MUMBAI:
CMS Info Systems Limited (The “Company”) to open its Bid / Offer in relation to its initial public offering on December 21, 2021. The Price Band of the offer has been fixed at Rs. 205 to Rs. 216 per equity share. Bids can be made for a minimum of 69 equity shares and in multiples of 69 equity shares thereafter.
The company plans to raise funds via initial public offer through offer for sale of equity shares aggregating upto Rs. 1,100 crores (The “Offer for Sale”) by Sion Investment Holdings PTE. Limited (The “Promoter Selling Shareholder”)
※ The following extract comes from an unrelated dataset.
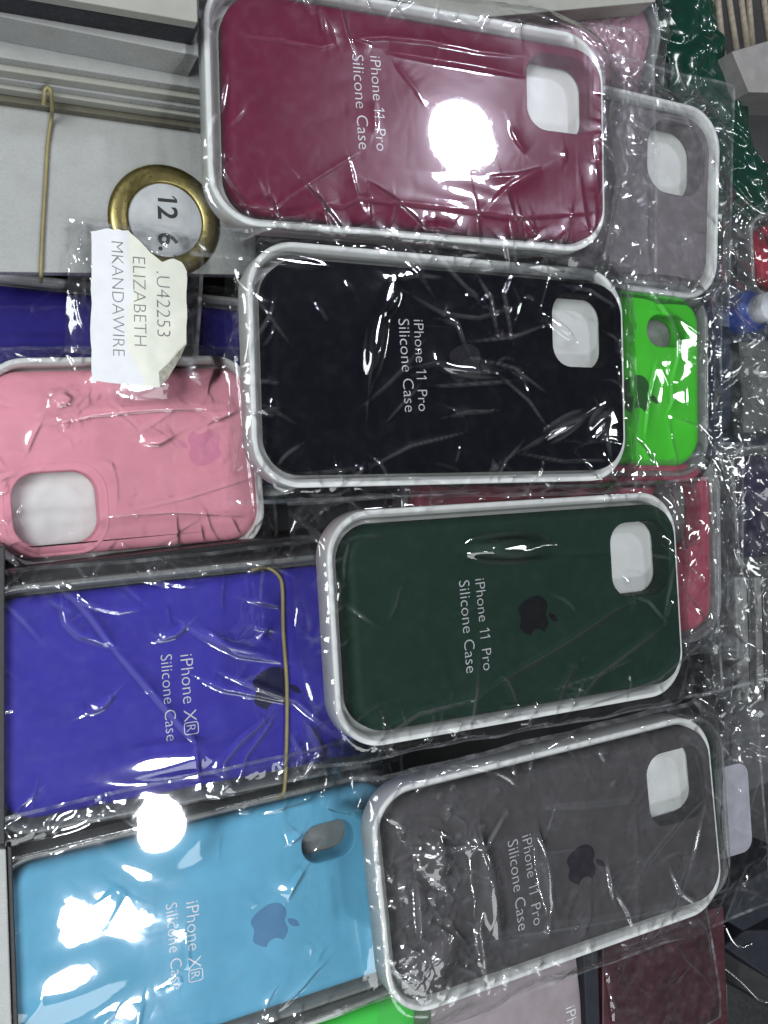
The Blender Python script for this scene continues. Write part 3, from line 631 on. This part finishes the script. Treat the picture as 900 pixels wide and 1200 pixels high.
prism([(858,60),(960,30),(960,110),(878,108)], -4, -1.0, 'grey_box', solid('pale_grey_card', (.19,.18,.175), .5), 'pale grey box at the upper right beside the green bag', 'box')
WOOD = solid('tan_stick', (.20,.17,.13), .6, var=.25, scale=4)
for k in range(7):
    x = 828+k*12
    o = tube([un(x+random.uniform(-4,4), -30, -2.4+.25*(k % 2)), un(x+10+random.uniform(-6,6), 78-k*3, -2.6+.25*(k % 2))], .17, 'stick', WOOD)
    tag(o, ('thin tan stick among the bundle behind the green bag'), 'stick', 'tan sticks in the upper right corner')
# bottle with blue cap
cb = un(893, 362, -1.0); cap = empty('bottle', Matrix.Translation((cb[0], cb[1], -4.5))); tag(cap, 'blue bottle with a white round top at the right edge', 'bottle')
def lathe(name, prof, mat, parent, n=40):
    V, Fc = [], []
    for r_, z in prof: V += [(r_*math.cos(2*math.pi*k/n), r_*math.sin(2*math.pi*k/n), z) for k in range(n)]
    for q in range(len(prof)-1):
        for k in range(n): Fc.append((q*n+k, q*n+(k+1) % n, (q+1)*n+(k+1) % n, (q+1)*n+k))
    Fc.append(tuple((len(prof)-1)*n+k for k in range(n))); return link(name, mesh(name, V, Fc, True), mat, parent)
lathe('body', [(1.05,0),(1.08,.3),(1.08,2.8),(1.0,3.1),(.8,3.2),(.8,3.3)], solid('blue_plastic', (.02,.06,.30), .3, coat=.3), cap)
lathe('cap', [(.72,3.3),(.74,3.35),(.74,4.1),(.68,4.2),(.5,4.22)], solid('white_plastic', (.5,.52,.55), .35), cap)
prism([(866,400),(930,398),(930,505),(872,508)], -4, -1.7, 'dark_box', solid('bottle_green_card', (.006,.012,.009), .4), 'dark bottle green box below the blue bottle', 'box')
prism([(846,905),(870,930),(930,905),(930,640),(858,640)], -6.2, -3.1, 'dark_box', DKG, 'dark grey box lying deep under the right edge', 'box')
prism([(820,250),(930,240),(930,540),(830,560)], -6.2, -4.4, 'dark_box', BLK, 'black box lying deep beside the lime green case', 'box')
# clear hang tab
hp = Pose.at(*un(848,955,.8)[:2], .5, 5)
V, Fc = [], []; o1 = rr(3.6, 4.3, .6, 6); o2 = rr(1.5, 2.2, .7, 8, -.6, -.9)[::-1]; flatfill([o1, o2], .12, V, Fc); b0 = len(V); V2, F2 = loft([lift(rr(3.6,4.3,.6,6), 0), lift(rr(3.6,4.3,.6,6), .12)]); V += V2; Fc += [tuple(b0+i for i in f) for f in F2]
tab = link('hang_tab', mesh('hang_tab', V, Fc), solid('frosted_tab', (.50,.50,.56), .2, trans=.45, coat=.5), None, hp.matrix()); tag(tab, 'frosted clear hang tab sticking out right of the charcoal case', 'tab')
# black packages with chrome edges, lower right
for k, (q, z1, lb_) in enumerate((([(850,1078),(872,1092),(930,1060),(930,1000),(865,1040)], -.6, 'glossy black package right of the charcoal case'), ([(848,1110),(905,1150),(935,1130),(935,1090),(875,1090)], -1.4, 'glossy black package with chrome edge at lower right'),
                              ([(850,1150),(930,1195),(930,1260),(850,1260)], -1.8, 'matt black package in the bottom right corner'))):
    prism(q, -4, z1, 'black_box', BK2 if k < 2 else BLK, lb_, 'box', r=.12)
CH = solid('chrome', (.7,.7,.72), .12, metal=1.0, var=.02)
for q, lb_ in (([(850,1086),(858,1102),(868,1110),(880,1106)], 'bent chrome wire beside the glossy black package'), ([(846,1132),(868,1150),(888,1170),(902,1176)], 'slanting chrome wire in the lower right corner')):
    o = tube(curve3([un(x, y, -.5) for x, y in q]), .08, 'chrome_wire', CH); tag(o, lb_, 'wire')

# crumpled coloured bags at the right edge
def crumple(name, quad, z, amp, mat, label, cat, seed, n=150, freq=1.0):
    A, B, C_, D_ = [un(x, y, z) for x, y in quad]; V = []
    u, v = np.meshgrid(np.linspace(0, 1, n), np.linspace(0, 1, n))
    P = (A[None,None]*((1-u)*(1-v))[...,None]+B[None,None]*(u*(1-v))[...,None]+C_[None,None]*(u*v)[...,None]+D_[None,None]*((1-u)*v)[...,None])
    x, y = P[...,0]*freq, P[...,1]*freq
    w = perlin(x/3, y/3, seed); hgt = np.abs(perlin(x/3+w, y/2.6-w, seed+1))*1.0+np.abs(perlin(x/1.3+2*w, y/1.3, seed+2))*.28+np.abs(perlin(x/.5, y/.5+w, seed+3))*.04
    e = np.minimum(np.minimum(u, 1-u), np.minimum(v, 1-v)); P[...,2] += amp*hgt*2.2-amp*1.4*(1-smooth(0, .25, e))
    P[...,0] += .6*perlin(x/1.5, y/1.5, seed+4)*(1-smooth(0, .1, e)); P[...,1] += .6*perlin(x/1.3+5, y/1.3, seed+5)*(1-smooth(0, .1, e))
    c_ = P.reshape(-1, 3).mean(0); Fc = [(j*n+i, j*n+i+n, j*n+i+n+1, j*n+i+1) for j in range(n-1) for i in range(n-1)]
    me = mesh(name, P.reshape(-1, 3)-c_, Fc, True); o = link(name, me, mat, None, Matrix.Translation(Vector(c_))); return tag(o, label, cat)
def bagmat(name, c, veil=.5):
    m, nt, out = nmat(name); L = nt.links.new; p = N(nt, 'ShaderNodeBsdfPrincipled'); p.inputs['Base Color'].default_value = (*c, 1); p.inputs['Roughness'].default_value = .22
    p.inputs['Coat Weight'].default_value = .6; p.inputs['Coat Roughness'].default_value = .08
    t = N(nt, 'ShaderNodeBsdfTransparent'); t.inputs[0].default_value = (*[min(1, .25+v*3) for v in c], 1); ms = N(nt, 'ShaderNodeMixShader', i_Fac=1-veil)
    tc = N(nt, 'ShaderNodeTexCoord'); nz = N(nt, 'ShaderNodeTexVoronoi', i_Scale=2.2); L(tc.outputs['Object'], nz.inputs['Vector']); bp = N(nt, 'ShaderNodeBump', i_Strength=.15, i_Distance=.05)
    L(nz.outputs['Distance'], bp.inputs['Height']); L(bp.outputs[0], p.inputs['Normal'])
    L(p.outputs[0], ms.inputs[1]); L(t.outputs[0], ms.inputs[2]); L(ms.outputs[0], out.inputs[0]); return m
crumple('carrier_bag', [(765,-30),(835,-30),(935,300),(842,300)], -2.2, .5, bagmat('green_poly', (.003,.032,.02), .9), 'crumpled dark green carrier bag in the upper right', 'carrier bag', 5)
crumple('carrier_bag', [(812,290),(905,290),(905,520),(812,545)], -2.6, .35, bagmat('navy_poly', (.03,.045,.075), .7), 'crumpled slate blue carrier bag right of the lime case', 'carrier bag', 9)
crumple('loose_film', [(800,540),(862,540),(880,900),(800,900)], -1.2, .9, FILM_DULL, 'loose crumpled clear film right of the rose and dark green cases', 'plastic film', 21, n=220)
crumple('loose_film', [(775,60),(830,90),(880,340),(852,340)], .6, .6, FILM_DULL, 'loose crumpled clear film right of the maroon case', 'plastic film', 31, n=220)
crumple('loose_film', [(838,230),(930,230),(930,900),(850,900)], .2, .8, FILM_DULL, 'loose crumpled clear film over the packages at the right edge', 'plastic film', 57, n=240)
crumple('loose_film', [(270,255),(330,270),(310,560),(275,560)], .4, .5, FILM, 'loose crumpled clear film left of the navy black case', 'plastic film', 37, n=220)
crumple('loose_film', [(380,870),(460,880),(470,960),(385,960)], .6, .6, FILM, 'loose crumpled clear film between royal blue and charcoal cases', 'plastic film', 43, n=160)

w = bpy.data.worlds.new('World'); sc.world = w; w.use_nodes = True
bg = w.node_tree.nodes['Background']; bg.inputs[0].default_value = (.80,.86,.88,1); bg.inputs[1].default_value = .06

cam = bpy.data.cameras.new('camera'); co = bpy.data.objects.new('camera', cam); COL.objects.link(co)
M = Matrix([list(r)+[0] for r in CR]+[[0,0,0,1]]); M.translation = Vector(CAM); co.matrix_world = M
cam.sensor_fit = 'VERTICAL'; cam.sensor_height = 24; cam.lens = F/1200*24; cam.clip_start = .5; cam.clip_end = 1000; sc.camera = co
sc.view_settings.view_transform = 'Standard'; sc.view_settings.look = 'None'; sc.view_settings.exposure = .32; sc.view_settings.gamma = 1
sc.cycles.transparent_max_bounces = 48; sc.cycles.max_bounces = 8; sc.cycles.sample_clamp_indirect = 4; sc.cycles.caustics_reflective = False
sc.cycles.use_denoising = True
The Offer is being made through the Book Building Process, in terms of Rule 19(2)(b) of the Securities Contracts (Regulation) Rules, 1957, as amended (“SCRR”) read with Regulation 31 of the SEBI ICDR Regulations and in compliance with Regulation 6(1) of the SEBI ICDR Regulations wherein not more than 50% of the Offer shall be available for allocation on a proportionate basis to Qualified Institutional Buyers (“QIBs”) (the “QIB Portion”), provided
that our Company and the Promoter Selling Shareholder in consultation with the BRLMs may allocate up to 60% of the QIB Portion to Anchor Investors on a discretionary basis (such portion, the “Anchor Investor Portion”). One-third of the Anchor Investor Portion shall be reserved for domestic Mutual Funds, subject to valid Bids being received from domestic Mutual Funds at or above the Anchor Investor Allocation Price.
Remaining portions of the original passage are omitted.